The Kingdom of God Not Yet In Existence, But To Be Established Visibly On The Earth At A Future Day, continued

We repeat that, in these circumstances, the question we have propounded is the most important to which attention can be invited.

What, then, is the Kingdom of God? Different answers will be given by different classes of people. Some conceive it to consist of the supremacy of God in the hearts of men--a sort of spiritual dominion existing co-extensively with secular life. Others recognise it in the ecclesiastical organisations of the day, styling them, as a whole, Christendom, or the kingdom of Christ, while a third party behold it in universal nature, continuing from generation to generation.

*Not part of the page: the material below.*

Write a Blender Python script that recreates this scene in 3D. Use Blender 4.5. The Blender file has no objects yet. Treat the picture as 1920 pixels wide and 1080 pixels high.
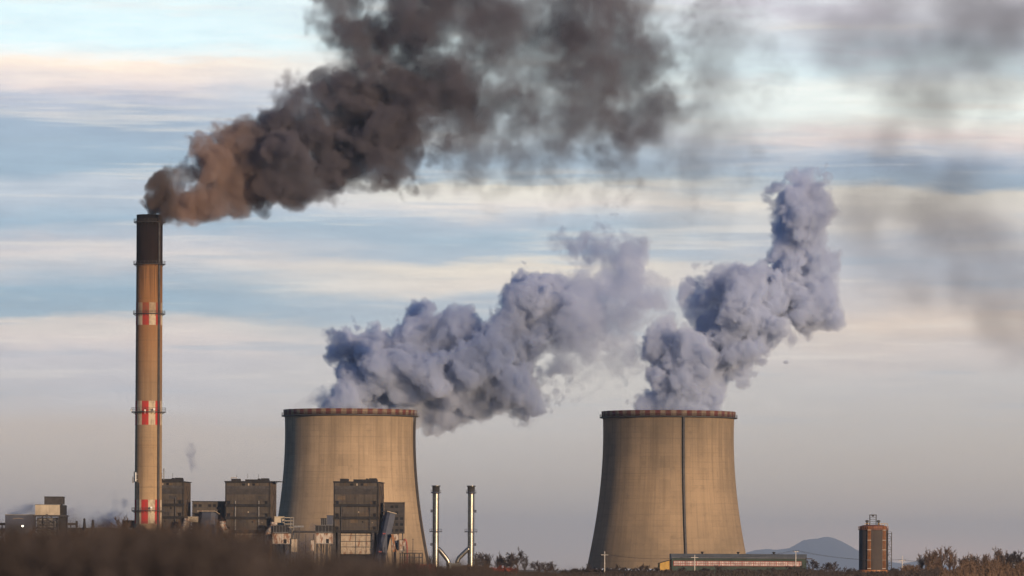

The holders of the first idea find a sanction for their belief in the words of Christ' "The kingdom of God is within you" (Luke 17v 21). They overlook the fact that these words were addressed to the Pharisees, of whom Jesus said, "Ye outwardly appear righteous unto men, but WITHIN ye are full of hypocrisy and iniquity" (Matt. 23v 28). This is not the state of mind that exists where the kingdom of God is supposed to dwell; and the fact that the statement in question was addressed to men of this character, shows that it had not the significance generally claimed for it. If the reader will examine any marginal Bible, he will find that "among" is given as the true rendering of the word translated "within "; which alters the significance of the verse. What Christ meant to intimate was his own presence among them as "the Royalty of the heavens," in answer to the mocking enquiry of the Pharisees.

Romans 14v 17, is also quoted "The kingdom of God is not meat and drink; but righteousness, and peace, and joy in the Holy Ghost "; but this only affirms one truth, without destroying another. It is true the kingdom of God when established, will be characterised by the qualities enumerated by Paul; but it does not therefore follow that the kingdom of God will not be a real and glorious manifestation of God's power on earth through the personal intervention of His Son from heaven.

The second idea, that the Kingdom of God is to be found in the religious systems of the day, as "the visible church," is without even the semblance of Scriptural foundation. Its existence is traceable to the times succeeding the overthrow of Paganism, in the beginning of the fourth century when Constantine delivered Christianity from its persecutors, and exalted it for the first time to the throne of prosperity and power. In the joy of the great change, the bishops said the Kingdom of God had come in the establishment of the Church. But we must go to the New Testament--not to ecclesiastical historians --for a Scriptural idea of the Church. The Church, we find to be composed of the heirs of the Kingdom, in probation for coming exaltation. They are not the Kingdom itself. We refer, for proof, to the argument to follow in the present and succeeding lectures.